Problem
Extract from the listing each line in which the word "objects" appears.

** Start of Information shown **

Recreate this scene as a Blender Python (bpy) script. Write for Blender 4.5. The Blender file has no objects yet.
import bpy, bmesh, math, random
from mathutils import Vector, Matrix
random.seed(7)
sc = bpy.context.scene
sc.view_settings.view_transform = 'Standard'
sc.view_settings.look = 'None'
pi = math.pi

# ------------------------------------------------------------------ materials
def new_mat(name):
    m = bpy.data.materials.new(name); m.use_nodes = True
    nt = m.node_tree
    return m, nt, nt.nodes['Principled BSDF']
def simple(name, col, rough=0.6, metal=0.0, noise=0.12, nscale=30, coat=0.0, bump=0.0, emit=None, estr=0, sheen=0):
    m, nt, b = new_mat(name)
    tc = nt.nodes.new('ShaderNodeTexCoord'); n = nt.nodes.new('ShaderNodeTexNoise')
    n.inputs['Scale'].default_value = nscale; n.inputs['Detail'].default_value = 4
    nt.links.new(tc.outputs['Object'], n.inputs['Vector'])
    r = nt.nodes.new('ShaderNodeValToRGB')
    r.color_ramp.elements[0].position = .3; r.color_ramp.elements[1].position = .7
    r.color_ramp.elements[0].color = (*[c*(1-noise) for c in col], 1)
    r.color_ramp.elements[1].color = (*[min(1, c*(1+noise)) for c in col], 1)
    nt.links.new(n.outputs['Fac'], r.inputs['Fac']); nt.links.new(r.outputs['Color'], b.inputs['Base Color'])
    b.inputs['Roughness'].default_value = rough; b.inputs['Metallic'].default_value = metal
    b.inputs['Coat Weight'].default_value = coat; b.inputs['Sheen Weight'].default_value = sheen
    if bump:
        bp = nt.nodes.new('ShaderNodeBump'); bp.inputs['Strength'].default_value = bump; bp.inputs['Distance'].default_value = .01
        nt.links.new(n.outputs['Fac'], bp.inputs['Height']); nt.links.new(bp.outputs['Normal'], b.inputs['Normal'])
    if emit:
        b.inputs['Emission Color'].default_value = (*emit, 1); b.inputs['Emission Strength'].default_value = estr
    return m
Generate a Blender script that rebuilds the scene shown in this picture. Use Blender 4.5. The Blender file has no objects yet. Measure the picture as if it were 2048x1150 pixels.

** End of Information shown **

Task answer
Recreate this scene as a Blender Python (bpy) script. Write for Blender 4.5. The Blender file has no objects yet.
Generate a Blender script that rebuilds the scene shown in this picture. Use Blender 4.5. The Blender file has no objects yet. Measure the picture as if it were 2048x1150 pixels.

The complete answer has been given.